Crew-2's team includes NASA astronauts Megan McArthur and Shane Kimbrough, the mission’s pilot and commander, as well as Japanese space agency astronaut Akihiko Hoshide and European Space Agency astronaut Thomas Pesquet. All four will spend the next 6 months living aboard the ISS.

It’s a busy time on the ISS. Last Friday, NASA astronaut Kate Rubins and Roscosmos cosmonauts Sergey Ryzhikov and Sergey Kud-Sverchkov returned to Earth on a Soyuz capsule. And in the coming weeks, this latest batch of astronauts will replace the Crew-1 team, who are set to return home after completing the first operational flight of NASA’s Commercial Crew Program.

SpaceX’s Crew Dragon spacecraft opens its nose cone before docking with the International Space Station in 2019. (Credit: NASA)

Friday’s Kennedy Space Center launch marks just the third time a private company has carried humans into orbit. But in the years ahead, NASA hopes these kinds of flights will become routine. 

After retiring the space shuttle back in 2011, the federal government charged private industry with ferrying astronauts into low-Earth orbit so NASA could focus on deep space.

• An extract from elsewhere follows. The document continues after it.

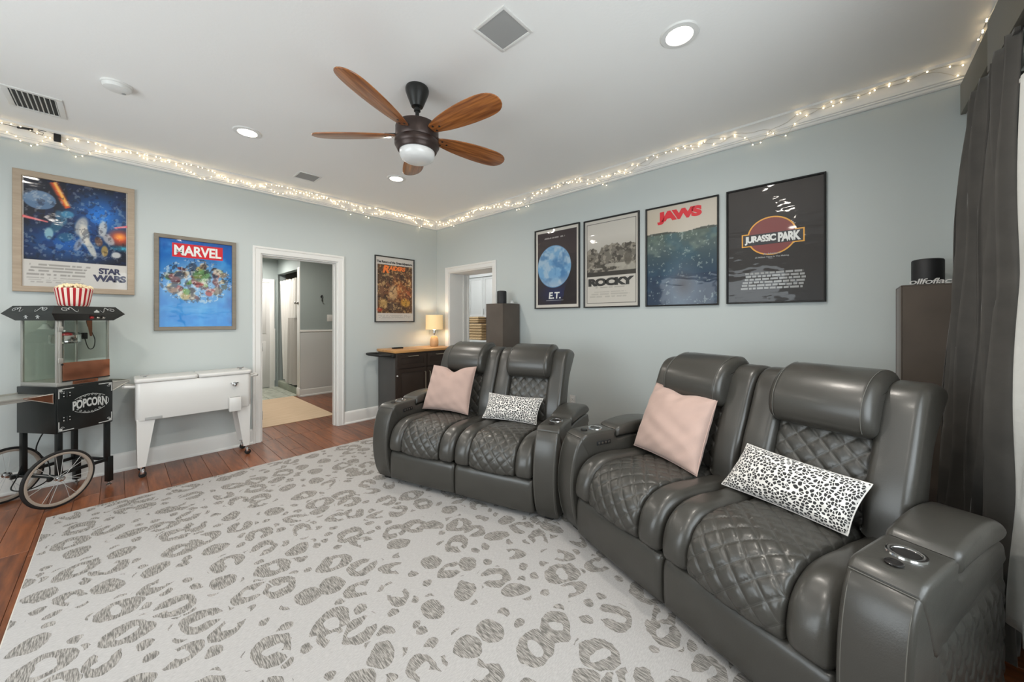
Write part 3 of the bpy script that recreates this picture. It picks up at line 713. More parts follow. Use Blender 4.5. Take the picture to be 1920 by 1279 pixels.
# ------------------------------------------------------------------ throw pillows
def pillow(name, label, corners, thick, m, group, face_sign=1, sag=.10, wr=.004, seed=0, chop=0.):
    """corners: world bottom-left, bottom-right, top-right, top-left of the pillow plane"""
    BL, BR, TR, TL = [Vector(c) for c in corners]; c = (BL + BR + TR + TL) / 4
    ex = ((BR - BL) + (TR - TL)).normalized(); ey0 = ((TL - BL) + (TR - BR)); nz = ex.cross(ey0).normalized(); ey = nz.cross(ex).normalized()
    loc = [(( p - c).dot(ex), (p - c).dot(ey)) for p in (BL, BR, TR, TL)]
    W = (BR - BL).length; H = (TL - BL).length; r = random.Random(seed); ph = [r.uniform(0, 6) for _ in range(6)]
    g = G(); lay = g.bm.loops.layers.uv.verify(); n = 45; Vs = {}
    for side in (1, -1):
        for i in range(n):
            for j in range(n):
                a = i / (n - 1) * 2 - 1; b = j / (n - 1) * 2 - 1
                a = math.sin(a * PI / 2) * .35 + a * .65; b = math.sin(b * PI / 2) * .35 + b * .65
                if (i in (0, n - 1) or j in (0, n - 1)) and side == -1: Vs[(side, i, j)] = Vs[(1, i, j)]; continue
                aa = a * (1 - sag * .5 * (1 - b * b) * a * a); bb = b * (1 - sag * .6 * (1 - a * a) * b * b)
                u, v = (aa + 1) / 2, (bb + 1) / 2
                x = (1 - u) * (1 - v) * loc[0][0] + u * (1 - v) * loc[1][0] + u * v * loc[2][0] + (1 - u) * v * loc[3][0]
                y = (1 - u) * (1 - v) * loc[0][1] + u * (1 - v) * loc[1][1] + u * v * loc[2][1] + (1 - u) * v * loc[3][1]
                ch = math.exp(-((a - .05) / .30) ** 2) * max(0, (b + .2) / 1.2) ** 3; y -= chop * ch
                h = ((1 - a ** 2) * (1 - b ** 2)); h = max(h, 0) ** .42 * thick / 2 * (1 - 1.6 * chop / .05 * .22 * math.exp(-((a - .05) / .16) ** 2) * max(0, b))
                h += wr * math.sin(a * 5 + ph[0] + 3 * math.sin(b * 2.5 + ph[1])) * math.sin(b * 6 + ph[2]) * (1 - a ** 4) * (1 - b ** 4) + wr * .8 * (1 - (1 - a * a) * (1 - b * b)) * math.sin((a + b * (1 if seed % 2 else -1)) * 13 + ph[3]) * (1 - max(abs(a), abs(b)) ** 8)
                Vs[(side, i, j)] = g.bm.verts.new((x, y, h * side))
        for i in range(n - 1):
            for j in range(n - 1):
                q = [Vs[(side, i, j)], Vs[(side, i + 1, j)], Vs[(side, i + 1, j + 1)], Vs[(side, i, j + 1)]]; ij = [(i, j), (i + 1, j), (i + 1, j + 1), (i, j + 1)]
                if side == -1: q.reverse(); ij.reverse()
                f = g.bm.faces.new(q)
                for lp, (p, w) in zip(f.loops, ij): lp[lay].uv = (p / (n - 1) * W + (1 if side < 0 else 0), w / (n - 1) * H)
    o = fin(name, g, m, ang=80)
    mw = Matrix((ex, ey, nz)).transposed().to_4x4(); mw.translation = c; o.matrix_world = mw
    rim = G(); pts = []
    for k in range(4 * 16):
        sd, f_ = divmod(k, 16); w = f_ / 16 * 2 - 1
        a, b = [(w, -1), (1, w), (-w, 1), (-1, -w)][sd]
        aa = a * (1 - sag * .5 * (1 - b * b) * a * a); bb = b * (1 - sag * .6 * (1 - a * a) * b * b); u, v = (aa + 1) / 2, (bb + 1) / 2
        ch = chop * math.exp(-((a - .05) / .30) ** 2) * max(0, (b + .2) / 1.2) ** 3
        pts.append(tuple((1 - u) * (1 - v) * loc[0][q] + u * (1 - v) * loc[1][q] + u * v * loc[2][q] + (1 - u) * v * loc[3][q] - q * ch for q in (0, 1)) + (0,))
    rim.tube(pts, .0028, 6, close=True); fin('piping', rim, m, o)
    return tag(o, label, 'pillow', group)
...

But the Commercial Crew Program was beset by years of delays, and America has been forced to pay Russia for access to the largely American taxpayer-funded space station. Then, last May, SpaceX’s Demo-2 mission made history when it became the first private spacecraft to put humans into orbit, ultimately carrying two NASA astronauts safely to the ISS.

Having this many workers on the space station is already letting NASA place more focus than ever on scientific experiments in orbit. In the past, research time was limited because the space agency typically had no more than three crew members on the station at once. 

But Crew Dragon’s ability to shuttle four astronauts at a time is unlocking significantly more hours to spend on science. The Crew-2 astronauts are slated to carry out more than 200 experiments during their six-month stay.

Now that SpaceX is proving itself a reliable partner, the commercial crew pressure is shifting to Boeing, which was also awarded a contract under the program to transport astronauts to the ISS.

The iconic American aerospace company Boeing yet to fly a single successful crewed flight. Boeing has scheduled their first crewed test launch for this fall, though the timeline has repeatedly slipped in recent years.

Meanwhile, SpaceX is moving beyond simply carrying space agency astronauts into orbit and will soon carry space tourists, too. In conjunction with Axiom Space, another private spaceflight company, SpaceX’s Crew Dragon will carry four private citizens (including one former astronaut) to the ISS within the next year.

Subject to NASA approval, the private crew will spend 8 days on the U.S. segment of the ISS. That launch is expected to happen sometime after January 2022.